Car starts with some kinetic energy

[MIA6]

Homework Statement

This is a not hard question but you may imagine a image in your mind since I can't provide you the diagram: A 10-kilogram object at rest at point A. The object accelerates uniformly from point A to point B in 4 seconds. (A and B is a straight line. A...B) The object then moves up the incline. (Neglect friction. So at the point B on there is the incline,the end point of the incline is D. so the incline is BD. Imagine a right triangle, BD is the hypotenuse, the vertical height is S) Question: The object comes to rest at a vertical height of S (point D) when the angle of incline is 30, If it increases to 40, the object would come to rest at a vertical height 1) less than S , 2) greater than S, 3) equal to S

The Attempt at a Solution

I chose 2) since if you draw a 40 degree angle, and at the same time you need to keep BD the same distance, so the vertical distance is larger than before.
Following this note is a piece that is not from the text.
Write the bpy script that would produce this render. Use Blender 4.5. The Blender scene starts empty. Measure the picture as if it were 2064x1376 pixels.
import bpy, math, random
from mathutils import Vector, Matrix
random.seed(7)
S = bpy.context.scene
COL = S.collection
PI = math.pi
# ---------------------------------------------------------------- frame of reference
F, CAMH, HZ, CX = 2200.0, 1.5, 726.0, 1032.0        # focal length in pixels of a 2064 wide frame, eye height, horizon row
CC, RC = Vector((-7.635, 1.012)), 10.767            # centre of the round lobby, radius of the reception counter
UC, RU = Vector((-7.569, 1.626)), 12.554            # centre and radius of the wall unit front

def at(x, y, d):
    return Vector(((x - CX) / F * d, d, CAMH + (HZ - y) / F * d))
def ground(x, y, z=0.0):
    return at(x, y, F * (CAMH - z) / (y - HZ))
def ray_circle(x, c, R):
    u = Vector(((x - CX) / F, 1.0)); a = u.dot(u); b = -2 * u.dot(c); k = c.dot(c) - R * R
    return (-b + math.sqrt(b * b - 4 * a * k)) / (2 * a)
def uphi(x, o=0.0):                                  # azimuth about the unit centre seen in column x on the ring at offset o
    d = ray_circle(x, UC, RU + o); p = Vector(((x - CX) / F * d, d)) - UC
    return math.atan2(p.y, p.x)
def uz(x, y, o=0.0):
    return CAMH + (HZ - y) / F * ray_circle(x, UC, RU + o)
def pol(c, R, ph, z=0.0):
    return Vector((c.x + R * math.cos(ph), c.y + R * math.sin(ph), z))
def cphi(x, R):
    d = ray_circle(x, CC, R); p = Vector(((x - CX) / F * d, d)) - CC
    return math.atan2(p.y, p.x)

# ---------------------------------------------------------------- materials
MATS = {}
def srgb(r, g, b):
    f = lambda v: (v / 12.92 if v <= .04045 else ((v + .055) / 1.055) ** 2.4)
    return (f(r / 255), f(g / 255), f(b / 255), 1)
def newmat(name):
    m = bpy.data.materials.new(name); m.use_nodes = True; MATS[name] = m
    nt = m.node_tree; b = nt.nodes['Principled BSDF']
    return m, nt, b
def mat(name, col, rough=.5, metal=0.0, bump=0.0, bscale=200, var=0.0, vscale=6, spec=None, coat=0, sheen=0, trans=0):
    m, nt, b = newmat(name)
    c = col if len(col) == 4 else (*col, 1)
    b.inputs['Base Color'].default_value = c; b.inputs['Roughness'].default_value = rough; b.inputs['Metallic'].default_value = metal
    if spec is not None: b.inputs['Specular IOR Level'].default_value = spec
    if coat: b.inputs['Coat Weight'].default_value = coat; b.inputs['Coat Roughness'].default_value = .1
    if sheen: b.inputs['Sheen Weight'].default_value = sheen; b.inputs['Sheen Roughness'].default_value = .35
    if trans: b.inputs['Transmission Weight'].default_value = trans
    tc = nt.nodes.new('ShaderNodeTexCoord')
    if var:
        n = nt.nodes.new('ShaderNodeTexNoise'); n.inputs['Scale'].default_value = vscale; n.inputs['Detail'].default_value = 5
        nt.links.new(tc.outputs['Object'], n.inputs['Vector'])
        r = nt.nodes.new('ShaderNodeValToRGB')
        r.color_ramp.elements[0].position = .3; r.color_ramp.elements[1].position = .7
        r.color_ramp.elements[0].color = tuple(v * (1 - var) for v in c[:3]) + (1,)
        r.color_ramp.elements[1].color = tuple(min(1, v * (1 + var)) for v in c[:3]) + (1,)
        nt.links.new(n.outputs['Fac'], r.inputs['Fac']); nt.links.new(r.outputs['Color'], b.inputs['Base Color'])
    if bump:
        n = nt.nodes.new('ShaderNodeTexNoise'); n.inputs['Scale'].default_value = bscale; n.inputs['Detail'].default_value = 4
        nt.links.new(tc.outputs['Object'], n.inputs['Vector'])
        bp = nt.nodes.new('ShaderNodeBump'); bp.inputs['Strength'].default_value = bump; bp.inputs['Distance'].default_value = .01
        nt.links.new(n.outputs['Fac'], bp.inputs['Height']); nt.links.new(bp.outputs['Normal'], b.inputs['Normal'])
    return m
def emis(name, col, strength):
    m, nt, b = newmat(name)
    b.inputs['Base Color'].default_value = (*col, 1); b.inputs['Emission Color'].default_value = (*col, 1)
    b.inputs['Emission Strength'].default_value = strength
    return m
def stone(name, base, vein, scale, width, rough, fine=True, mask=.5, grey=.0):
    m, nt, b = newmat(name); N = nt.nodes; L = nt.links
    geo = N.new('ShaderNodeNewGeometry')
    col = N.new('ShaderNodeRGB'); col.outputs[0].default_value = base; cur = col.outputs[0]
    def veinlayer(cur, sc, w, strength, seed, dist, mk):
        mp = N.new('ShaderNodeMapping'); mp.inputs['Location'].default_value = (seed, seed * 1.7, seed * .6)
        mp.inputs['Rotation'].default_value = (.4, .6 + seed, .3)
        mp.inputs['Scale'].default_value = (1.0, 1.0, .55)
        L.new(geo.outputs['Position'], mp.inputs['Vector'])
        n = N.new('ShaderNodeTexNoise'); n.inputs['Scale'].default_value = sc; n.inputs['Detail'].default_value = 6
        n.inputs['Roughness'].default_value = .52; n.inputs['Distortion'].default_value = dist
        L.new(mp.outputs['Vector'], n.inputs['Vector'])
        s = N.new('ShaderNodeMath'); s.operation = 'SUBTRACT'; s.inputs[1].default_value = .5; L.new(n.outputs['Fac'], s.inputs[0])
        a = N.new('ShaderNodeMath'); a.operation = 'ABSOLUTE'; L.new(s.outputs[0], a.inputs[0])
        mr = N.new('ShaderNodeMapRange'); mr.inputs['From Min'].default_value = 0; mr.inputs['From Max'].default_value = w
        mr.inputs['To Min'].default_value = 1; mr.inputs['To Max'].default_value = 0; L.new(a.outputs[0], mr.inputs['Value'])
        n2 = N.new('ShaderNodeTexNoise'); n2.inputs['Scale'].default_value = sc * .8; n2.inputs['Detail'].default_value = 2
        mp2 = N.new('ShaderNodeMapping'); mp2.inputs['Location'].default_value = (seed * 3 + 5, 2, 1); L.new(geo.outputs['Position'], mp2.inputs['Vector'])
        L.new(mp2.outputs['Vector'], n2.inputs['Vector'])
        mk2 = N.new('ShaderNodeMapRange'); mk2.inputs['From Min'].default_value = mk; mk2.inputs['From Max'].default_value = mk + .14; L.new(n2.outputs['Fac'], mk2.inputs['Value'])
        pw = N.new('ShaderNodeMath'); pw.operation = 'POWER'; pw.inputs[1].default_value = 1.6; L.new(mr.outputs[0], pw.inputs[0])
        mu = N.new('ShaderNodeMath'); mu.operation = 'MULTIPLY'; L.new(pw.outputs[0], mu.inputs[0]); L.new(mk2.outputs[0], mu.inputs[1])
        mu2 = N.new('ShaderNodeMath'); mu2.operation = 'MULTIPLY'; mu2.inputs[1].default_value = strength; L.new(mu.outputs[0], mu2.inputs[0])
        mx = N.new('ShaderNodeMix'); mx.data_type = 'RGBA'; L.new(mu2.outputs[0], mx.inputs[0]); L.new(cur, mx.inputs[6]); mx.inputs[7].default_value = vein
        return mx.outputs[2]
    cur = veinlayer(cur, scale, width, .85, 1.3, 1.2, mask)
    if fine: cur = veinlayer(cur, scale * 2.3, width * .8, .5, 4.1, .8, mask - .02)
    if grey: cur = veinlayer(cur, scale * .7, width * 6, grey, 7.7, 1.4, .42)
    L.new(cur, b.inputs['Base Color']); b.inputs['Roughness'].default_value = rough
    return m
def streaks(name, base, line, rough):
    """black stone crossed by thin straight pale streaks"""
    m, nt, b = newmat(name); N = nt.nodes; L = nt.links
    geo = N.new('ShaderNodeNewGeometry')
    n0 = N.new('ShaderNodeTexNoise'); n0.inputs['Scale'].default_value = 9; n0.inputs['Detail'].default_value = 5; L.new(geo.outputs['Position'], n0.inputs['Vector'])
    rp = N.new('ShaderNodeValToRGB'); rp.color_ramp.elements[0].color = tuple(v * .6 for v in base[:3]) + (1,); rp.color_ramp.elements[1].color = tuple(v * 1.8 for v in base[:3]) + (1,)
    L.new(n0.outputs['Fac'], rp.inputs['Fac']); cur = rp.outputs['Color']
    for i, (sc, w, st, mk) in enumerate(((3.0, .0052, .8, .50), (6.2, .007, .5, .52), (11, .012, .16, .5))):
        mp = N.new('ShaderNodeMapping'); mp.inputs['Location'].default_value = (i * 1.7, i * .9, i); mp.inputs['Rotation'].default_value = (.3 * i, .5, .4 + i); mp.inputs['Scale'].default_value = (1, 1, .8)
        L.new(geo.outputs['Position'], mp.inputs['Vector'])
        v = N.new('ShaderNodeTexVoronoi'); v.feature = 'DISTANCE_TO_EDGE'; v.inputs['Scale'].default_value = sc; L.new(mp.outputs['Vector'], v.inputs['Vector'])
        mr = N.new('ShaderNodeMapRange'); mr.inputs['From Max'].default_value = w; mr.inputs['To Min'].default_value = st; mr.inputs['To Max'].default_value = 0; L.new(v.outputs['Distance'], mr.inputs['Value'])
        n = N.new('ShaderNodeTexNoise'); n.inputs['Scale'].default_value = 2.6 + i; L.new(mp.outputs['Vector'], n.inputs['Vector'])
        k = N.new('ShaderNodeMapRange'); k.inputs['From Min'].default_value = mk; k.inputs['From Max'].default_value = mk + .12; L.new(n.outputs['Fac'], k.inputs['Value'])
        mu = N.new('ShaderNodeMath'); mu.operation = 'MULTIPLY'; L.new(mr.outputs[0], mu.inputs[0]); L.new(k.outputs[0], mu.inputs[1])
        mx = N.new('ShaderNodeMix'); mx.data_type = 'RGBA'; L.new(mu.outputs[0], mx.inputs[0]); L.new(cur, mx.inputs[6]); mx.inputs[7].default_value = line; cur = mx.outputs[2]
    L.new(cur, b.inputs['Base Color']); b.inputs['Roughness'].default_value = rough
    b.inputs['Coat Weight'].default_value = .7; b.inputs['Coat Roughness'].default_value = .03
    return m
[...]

But my teacher said it was 3). I don't get it. Hope you can give me some idea.

 

[G01]

The answer is indeed #3.

Think conservation of energy. The car starts with some kinetic energy at the bottom of the incline and loses it as it goes up the incline. BD, will not remain the same distance from each other. In the situation with the higher slope, B and D will be closer to each other, since the vertical height can't change, due to conservation of energy. What is the equation describing conservation of energy here? Does the angle of the slope play any part in it?

 

[MIA6]

The answer is indeed #3.

Think conservation of energy. The car starts with some kinetic energy at the bottom of the incline and loses it as it goes up the incline. BD, will not remain the same distance from each other. In the situation with the higher slope, B and D will be closer to each other, since the vertical height can't change, due to conservation of energy. What is the equation describing conservation of energy here? Does the angle of the slope play any part in it?
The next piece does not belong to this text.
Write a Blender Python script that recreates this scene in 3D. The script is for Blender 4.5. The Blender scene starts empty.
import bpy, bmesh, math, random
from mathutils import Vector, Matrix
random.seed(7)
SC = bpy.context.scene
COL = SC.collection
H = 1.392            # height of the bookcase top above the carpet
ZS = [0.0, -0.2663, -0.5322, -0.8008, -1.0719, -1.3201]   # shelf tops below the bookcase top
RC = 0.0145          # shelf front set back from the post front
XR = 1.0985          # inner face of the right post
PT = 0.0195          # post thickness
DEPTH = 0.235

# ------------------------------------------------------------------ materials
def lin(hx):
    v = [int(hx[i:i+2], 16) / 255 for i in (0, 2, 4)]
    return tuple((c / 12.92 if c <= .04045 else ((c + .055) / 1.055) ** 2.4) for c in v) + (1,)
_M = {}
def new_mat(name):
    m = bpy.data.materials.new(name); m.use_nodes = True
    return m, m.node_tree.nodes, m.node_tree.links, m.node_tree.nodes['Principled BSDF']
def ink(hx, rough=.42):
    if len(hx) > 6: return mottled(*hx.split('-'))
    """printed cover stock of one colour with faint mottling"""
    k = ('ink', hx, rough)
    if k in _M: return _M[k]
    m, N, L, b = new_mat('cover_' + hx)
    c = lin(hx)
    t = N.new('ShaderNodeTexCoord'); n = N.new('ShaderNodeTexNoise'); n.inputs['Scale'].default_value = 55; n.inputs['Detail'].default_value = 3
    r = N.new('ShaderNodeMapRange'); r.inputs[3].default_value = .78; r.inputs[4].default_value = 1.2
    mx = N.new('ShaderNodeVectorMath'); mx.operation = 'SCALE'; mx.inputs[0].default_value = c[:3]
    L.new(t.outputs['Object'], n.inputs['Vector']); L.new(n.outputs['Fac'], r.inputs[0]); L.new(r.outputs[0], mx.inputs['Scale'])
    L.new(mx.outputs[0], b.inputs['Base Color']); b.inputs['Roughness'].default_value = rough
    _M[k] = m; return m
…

Why the vertical height can't change because of conservation of energy. In the second case which the angle is 40 is independent of the first case 30 degree angle. So their conservations of energy need not to be equivalent. 1/2mvi^2+mghi=1/2mvf^2+mghf. The problem for me now is h,(h=S). How can I find out?

 

[Doc Al]

I chose 2) since if you draw a 40 degree angle, and at the same time you need to keep BD the same distance, so the vertical distance is larger than before.

The distance from B to D will change depending on the angle.

Why the vertical height can't change because of conservation of energy. In the second case which the angle is 40 is independent of the first case 30 degree angle. So their conservations of energy need not to be equivalent. 1/2mvi^2+mghi=1/2mvf^2+mghf. The problem for me now is h,(h=S). How can I find out?

But vi, vf, and hi are the same for both inclines. So how can hf be different?

 

[MIA6]

I thought hi=hf, it doesn't change. Moreover, if the angle is 40, then the question asks you the new height I think. So how do you know hi is the same for both inclines.

 

[Doc Al]

The initial height (hi) is the height at the bottom of the incline (at point B), which is the same for both inclines. hf is the final height of the object after it moves up the incline (at point D): hf > hi in all cases.